Using objects for this purpose has some benefits, such as:

• The user can't overload them, bypassing whatever checks you want to add on top of the underlying customization point.

• You can pass them to templates: std::invoke(Print, foo) wouldn't compile for a template function Print, but would compile if it was a customization point object (a variable).

Answer 2

And why "customization point object", as a function object used to circumvent ADL, is called "customization point object"?

I'll answer your second question first. The term is meant to be literal: it is a thing which is specifically an "object" (note: functions are not objects) which implements a "customization point".

What is the clear definition of "customization point"?

Within the context of C++ templates, the term is usually used to refer to a callable thing (function or function-like object, depending on the implementation) that one or more templates will invoke, and that particular callable thing can have its behavior customized when applied to user-provided types without modifying the template that invokes the customization point.

Consider std::sort. Sorting operations (usually) need to be able to swap objects in a sequence. That is performed (pre-C++20) by having std::sort invoke swap(a, b) (with an assist from the using std::swap; statement). The customization point in this case is swap, and it is being invoked by sort.

If your type is in a namespace and you have a swap function in that same namespace, it will use ADL to access your swap function in your type's namespace. That's how you customize this particular "customization point".

However, many types can perform swap operations via copying or moving. So any type that is copyable or moveable is conceptually swappable. Therefore, if the behavior is not customized, default behavior can be used. This default is implemented by std::swap (which also implements the swapping behavior for types that aren't in any namespace).

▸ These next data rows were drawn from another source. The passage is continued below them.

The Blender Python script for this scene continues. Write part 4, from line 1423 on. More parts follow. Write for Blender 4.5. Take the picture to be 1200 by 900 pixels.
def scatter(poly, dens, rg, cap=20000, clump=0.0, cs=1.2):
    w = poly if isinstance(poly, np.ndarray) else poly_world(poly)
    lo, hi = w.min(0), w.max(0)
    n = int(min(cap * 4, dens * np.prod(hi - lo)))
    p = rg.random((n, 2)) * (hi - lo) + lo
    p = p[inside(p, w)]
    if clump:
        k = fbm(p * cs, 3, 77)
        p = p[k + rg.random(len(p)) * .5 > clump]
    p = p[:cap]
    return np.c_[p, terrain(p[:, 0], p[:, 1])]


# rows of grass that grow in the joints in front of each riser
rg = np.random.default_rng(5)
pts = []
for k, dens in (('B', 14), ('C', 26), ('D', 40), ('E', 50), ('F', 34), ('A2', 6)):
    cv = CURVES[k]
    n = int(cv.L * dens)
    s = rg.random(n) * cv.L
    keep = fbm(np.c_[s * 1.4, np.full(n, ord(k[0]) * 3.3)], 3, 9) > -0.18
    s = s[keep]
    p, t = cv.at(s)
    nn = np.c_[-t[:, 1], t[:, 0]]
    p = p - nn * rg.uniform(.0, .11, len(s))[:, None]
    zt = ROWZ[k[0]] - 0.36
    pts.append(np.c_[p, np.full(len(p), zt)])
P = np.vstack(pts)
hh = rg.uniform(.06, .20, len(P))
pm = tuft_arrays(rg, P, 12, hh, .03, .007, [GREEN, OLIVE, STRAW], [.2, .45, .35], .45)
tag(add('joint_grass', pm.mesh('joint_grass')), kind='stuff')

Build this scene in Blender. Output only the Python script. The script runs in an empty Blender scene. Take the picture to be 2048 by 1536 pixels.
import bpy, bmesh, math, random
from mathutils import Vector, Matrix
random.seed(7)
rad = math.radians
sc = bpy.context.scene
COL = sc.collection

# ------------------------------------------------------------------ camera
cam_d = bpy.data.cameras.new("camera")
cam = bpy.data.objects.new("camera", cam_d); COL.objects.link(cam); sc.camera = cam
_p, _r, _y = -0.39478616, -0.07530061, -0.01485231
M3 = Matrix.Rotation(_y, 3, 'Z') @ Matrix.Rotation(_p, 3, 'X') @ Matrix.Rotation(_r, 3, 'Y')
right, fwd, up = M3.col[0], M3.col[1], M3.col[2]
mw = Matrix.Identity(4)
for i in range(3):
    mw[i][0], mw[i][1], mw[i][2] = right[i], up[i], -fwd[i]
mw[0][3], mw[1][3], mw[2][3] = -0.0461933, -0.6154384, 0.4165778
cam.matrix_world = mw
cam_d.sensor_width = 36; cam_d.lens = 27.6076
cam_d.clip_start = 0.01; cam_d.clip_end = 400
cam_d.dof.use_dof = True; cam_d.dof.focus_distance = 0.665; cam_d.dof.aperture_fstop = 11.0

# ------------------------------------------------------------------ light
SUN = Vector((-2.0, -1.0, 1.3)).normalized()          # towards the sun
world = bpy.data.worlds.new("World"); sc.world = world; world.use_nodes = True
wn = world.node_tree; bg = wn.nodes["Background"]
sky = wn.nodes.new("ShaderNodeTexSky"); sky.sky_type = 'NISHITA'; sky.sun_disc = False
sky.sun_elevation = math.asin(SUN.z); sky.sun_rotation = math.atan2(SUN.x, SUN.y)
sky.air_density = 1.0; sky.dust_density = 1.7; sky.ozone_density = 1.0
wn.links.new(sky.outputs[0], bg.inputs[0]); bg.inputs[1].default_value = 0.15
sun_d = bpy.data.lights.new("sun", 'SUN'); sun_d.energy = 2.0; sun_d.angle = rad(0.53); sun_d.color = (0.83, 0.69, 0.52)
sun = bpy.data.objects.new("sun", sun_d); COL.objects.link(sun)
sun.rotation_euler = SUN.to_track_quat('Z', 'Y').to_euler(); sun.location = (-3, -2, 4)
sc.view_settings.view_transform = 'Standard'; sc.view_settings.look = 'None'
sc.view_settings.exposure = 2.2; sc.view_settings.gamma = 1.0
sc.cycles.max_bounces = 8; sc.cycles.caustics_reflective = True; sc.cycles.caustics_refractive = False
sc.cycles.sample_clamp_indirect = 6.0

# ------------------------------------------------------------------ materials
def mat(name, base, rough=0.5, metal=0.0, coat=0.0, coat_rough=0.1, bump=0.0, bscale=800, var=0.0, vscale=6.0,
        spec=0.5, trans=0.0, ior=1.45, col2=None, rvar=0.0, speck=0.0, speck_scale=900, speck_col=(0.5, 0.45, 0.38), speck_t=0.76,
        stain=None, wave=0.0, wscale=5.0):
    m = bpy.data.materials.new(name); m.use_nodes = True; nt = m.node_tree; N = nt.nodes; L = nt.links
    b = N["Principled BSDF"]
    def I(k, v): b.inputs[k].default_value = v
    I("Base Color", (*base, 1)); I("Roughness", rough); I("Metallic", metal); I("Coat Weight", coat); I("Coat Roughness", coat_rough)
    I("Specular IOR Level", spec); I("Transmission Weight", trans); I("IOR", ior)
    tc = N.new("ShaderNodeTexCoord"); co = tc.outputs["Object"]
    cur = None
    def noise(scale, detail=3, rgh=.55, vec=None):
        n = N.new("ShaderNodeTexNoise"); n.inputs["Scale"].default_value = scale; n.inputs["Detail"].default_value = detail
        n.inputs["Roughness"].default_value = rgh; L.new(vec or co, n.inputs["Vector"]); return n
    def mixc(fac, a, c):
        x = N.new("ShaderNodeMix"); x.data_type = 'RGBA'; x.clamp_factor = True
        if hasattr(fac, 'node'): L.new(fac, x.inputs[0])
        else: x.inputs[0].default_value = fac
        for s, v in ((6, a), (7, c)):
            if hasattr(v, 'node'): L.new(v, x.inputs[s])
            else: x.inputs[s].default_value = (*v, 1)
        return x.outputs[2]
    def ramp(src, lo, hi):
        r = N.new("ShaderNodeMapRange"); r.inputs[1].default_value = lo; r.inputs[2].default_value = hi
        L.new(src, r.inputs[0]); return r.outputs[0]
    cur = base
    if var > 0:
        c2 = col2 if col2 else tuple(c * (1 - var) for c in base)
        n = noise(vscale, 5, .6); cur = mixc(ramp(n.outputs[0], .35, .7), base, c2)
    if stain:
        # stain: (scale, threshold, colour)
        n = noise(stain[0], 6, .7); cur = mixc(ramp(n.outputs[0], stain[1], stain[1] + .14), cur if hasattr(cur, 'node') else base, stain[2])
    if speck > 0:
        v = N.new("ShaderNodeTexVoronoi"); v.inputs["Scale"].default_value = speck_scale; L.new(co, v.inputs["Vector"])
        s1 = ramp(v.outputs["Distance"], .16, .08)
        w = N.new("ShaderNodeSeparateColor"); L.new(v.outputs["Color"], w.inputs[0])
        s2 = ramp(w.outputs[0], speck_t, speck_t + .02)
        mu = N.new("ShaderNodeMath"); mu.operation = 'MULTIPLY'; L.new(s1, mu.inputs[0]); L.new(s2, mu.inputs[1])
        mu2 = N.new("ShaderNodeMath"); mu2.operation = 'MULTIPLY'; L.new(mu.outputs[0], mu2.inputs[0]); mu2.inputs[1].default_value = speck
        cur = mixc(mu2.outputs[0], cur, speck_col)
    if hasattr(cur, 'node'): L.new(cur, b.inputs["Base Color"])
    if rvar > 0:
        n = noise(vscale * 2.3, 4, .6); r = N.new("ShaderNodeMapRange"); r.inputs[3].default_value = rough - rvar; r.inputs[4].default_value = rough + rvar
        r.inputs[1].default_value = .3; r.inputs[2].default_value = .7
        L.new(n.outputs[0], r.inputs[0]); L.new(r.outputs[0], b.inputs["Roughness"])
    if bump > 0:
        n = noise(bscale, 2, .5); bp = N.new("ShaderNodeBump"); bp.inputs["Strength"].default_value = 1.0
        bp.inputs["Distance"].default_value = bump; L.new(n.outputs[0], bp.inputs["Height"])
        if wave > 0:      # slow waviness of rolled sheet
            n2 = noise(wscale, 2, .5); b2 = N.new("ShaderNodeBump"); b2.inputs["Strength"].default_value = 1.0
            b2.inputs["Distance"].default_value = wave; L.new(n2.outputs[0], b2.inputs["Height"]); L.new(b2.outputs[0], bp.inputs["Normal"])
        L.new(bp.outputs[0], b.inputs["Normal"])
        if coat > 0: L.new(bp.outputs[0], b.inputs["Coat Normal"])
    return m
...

So a "customization point" consists of 3 things:

1. The mechanism of invoking it in a way the user can customize.
2. Optional default behavior if it is not customized.
3. The mechanism of defining your customization of it.

The above ADL-based mechanism is one way to implement a customization point. C++20's customization point objects are another (better) way of defining these. The invocation mechanism is just call the functor using its full-qualified name. The default behavior is defined by the operator() of that functor. And the customization mechanism is defined by various overloads or if constexpr constructs within the functor.